Alongside that reaction has been an either explicit or implicit acceptance of her behavior as a result of the image of her mother in the audience approving of what she had just watched her daughter do.  This reaction relies heavily upon the knee-jerk relativism of our society that teaches us that if someone approves of a behavior (especially someone as close to an individual as a parent), then we are not in a position to disagree with it.  Yet, even among hard-core relativists, moral judgments refuse to be so pliable.  An individual may make the argument that hyper-sexual behavior in music is fine because they are inured to that behavior, and yet the same person is likely to eviscerate someone who takes a strong stand against abortion or for traditional marriage.  In the end, the retreat to relativism here is exactly what it always and everywhere is - a "get out of moral reasoning FREE" card. 

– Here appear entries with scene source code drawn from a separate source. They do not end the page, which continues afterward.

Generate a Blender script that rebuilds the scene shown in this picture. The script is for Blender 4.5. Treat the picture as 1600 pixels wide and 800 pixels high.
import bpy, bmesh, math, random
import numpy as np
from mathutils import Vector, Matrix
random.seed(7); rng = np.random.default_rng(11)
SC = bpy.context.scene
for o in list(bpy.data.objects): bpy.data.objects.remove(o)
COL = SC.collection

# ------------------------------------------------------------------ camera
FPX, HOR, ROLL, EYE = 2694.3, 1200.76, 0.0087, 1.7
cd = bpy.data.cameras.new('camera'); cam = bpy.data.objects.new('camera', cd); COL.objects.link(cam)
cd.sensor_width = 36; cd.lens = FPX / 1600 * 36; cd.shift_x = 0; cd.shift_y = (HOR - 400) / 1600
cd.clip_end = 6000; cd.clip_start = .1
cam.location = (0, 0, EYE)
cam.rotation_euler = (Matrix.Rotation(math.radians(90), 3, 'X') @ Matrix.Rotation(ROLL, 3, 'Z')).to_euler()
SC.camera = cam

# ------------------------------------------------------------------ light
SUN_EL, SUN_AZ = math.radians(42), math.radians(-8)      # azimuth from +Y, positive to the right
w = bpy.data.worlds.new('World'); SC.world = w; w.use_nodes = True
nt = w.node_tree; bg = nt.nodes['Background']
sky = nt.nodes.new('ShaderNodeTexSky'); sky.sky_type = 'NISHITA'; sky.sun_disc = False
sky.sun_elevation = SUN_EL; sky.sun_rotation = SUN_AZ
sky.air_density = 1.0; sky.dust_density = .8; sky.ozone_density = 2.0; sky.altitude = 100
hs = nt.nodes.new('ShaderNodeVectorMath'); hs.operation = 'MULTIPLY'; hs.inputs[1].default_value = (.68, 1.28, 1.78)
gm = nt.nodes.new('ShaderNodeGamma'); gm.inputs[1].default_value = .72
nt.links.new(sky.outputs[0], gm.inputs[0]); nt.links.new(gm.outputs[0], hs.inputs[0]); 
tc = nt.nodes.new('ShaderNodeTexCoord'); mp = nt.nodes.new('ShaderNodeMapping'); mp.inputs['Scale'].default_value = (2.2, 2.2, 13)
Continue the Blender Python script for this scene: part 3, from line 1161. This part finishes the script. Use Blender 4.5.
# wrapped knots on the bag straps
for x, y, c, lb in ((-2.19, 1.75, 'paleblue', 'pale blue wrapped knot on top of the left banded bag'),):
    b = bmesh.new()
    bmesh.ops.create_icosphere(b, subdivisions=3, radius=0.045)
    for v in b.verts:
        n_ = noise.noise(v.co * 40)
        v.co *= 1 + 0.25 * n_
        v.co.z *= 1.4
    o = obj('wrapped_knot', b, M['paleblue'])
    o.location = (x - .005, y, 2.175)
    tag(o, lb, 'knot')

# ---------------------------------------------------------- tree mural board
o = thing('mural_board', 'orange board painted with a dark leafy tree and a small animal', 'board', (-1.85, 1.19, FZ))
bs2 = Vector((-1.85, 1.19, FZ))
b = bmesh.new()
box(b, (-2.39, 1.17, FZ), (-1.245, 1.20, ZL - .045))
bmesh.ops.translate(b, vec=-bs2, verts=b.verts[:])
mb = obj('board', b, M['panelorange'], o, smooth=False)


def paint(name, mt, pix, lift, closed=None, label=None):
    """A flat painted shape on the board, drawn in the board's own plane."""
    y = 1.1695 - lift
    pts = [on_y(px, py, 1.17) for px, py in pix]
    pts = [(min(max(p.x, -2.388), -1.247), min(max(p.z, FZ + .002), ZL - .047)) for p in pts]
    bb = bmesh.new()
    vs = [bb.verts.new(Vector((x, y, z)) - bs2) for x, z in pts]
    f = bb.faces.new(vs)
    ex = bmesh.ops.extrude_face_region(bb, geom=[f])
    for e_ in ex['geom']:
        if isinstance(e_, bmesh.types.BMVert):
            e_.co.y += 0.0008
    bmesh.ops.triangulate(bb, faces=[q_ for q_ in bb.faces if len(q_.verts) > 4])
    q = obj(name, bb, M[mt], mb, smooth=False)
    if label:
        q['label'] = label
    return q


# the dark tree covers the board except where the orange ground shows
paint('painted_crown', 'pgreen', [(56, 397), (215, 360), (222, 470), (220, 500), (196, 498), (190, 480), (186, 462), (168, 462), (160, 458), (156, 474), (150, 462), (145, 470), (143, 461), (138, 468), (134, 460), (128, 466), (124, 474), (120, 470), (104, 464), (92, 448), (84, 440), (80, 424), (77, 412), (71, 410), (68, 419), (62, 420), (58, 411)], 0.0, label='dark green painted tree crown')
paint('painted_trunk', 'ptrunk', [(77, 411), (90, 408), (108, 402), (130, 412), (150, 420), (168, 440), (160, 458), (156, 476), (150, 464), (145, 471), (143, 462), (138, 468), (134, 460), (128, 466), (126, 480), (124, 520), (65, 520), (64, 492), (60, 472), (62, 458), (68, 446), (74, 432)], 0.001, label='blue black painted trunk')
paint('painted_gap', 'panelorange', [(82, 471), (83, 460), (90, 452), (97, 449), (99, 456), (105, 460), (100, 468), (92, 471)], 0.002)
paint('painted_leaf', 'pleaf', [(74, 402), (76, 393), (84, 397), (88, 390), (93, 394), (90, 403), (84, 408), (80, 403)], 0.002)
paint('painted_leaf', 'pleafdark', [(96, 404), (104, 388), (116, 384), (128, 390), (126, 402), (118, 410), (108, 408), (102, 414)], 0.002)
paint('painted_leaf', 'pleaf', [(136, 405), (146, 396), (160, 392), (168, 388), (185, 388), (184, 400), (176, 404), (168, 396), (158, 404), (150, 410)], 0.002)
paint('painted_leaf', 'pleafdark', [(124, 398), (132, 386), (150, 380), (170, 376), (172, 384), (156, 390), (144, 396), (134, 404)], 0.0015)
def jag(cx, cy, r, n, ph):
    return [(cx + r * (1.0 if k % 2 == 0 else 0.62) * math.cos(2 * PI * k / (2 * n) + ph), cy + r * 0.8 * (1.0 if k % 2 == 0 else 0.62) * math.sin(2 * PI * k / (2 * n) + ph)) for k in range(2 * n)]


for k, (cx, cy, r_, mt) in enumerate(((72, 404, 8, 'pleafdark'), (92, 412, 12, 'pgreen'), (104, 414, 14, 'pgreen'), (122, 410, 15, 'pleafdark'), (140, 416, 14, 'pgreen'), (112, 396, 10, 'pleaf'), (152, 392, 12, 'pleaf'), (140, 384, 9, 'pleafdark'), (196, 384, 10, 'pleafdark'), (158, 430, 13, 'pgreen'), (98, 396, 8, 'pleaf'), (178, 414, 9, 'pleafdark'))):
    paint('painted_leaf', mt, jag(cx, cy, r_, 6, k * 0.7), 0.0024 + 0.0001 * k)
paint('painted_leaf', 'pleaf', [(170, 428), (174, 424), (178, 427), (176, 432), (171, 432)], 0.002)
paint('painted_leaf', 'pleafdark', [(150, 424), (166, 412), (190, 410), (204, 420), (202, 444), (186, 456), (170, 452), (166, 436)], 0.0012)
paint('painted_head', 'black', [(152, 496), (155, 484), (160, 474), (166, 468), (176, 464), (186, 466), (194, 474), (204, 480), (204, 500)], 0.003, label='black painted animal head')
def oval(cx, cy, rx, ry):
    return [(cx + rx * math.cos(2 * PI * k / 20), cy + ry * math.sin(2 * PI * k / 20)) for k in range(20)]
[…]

What I see is a screaming soul.  And no, I don't mean that is what I think of her singing ability.  I see a soul so far from her God that she, and the crowd that influences her, believes that what she did was good for her and those around her.  In no mature, rational sense is this the case, yet she seems to be sure of it and there are plenty around her ready to buttress that belief.  What she did was not some form of respectable free-expression or artistic display.  It was not deep.  It was not meaningful.  It was transient trash performed by an eternal soul who does not know how low she has sunk.  To paraphrase C.S. Lewis and his essay, "The Weight of Glory," she was playing with mud pies when the glories of heaven are being offered to her.


Without the reality of our Creator God alive within our lives and our culture, we are subjected to semi-serious conversations about whether what she did was appropriate or even profound.  Yet, when the truth of the gospel of Jesus Christ breaks in on that insanity, we see things differently.  We watch a soul writhe, not in simulated sexual pleasure, but in the spiritual agony of a drifting and anchorless soul.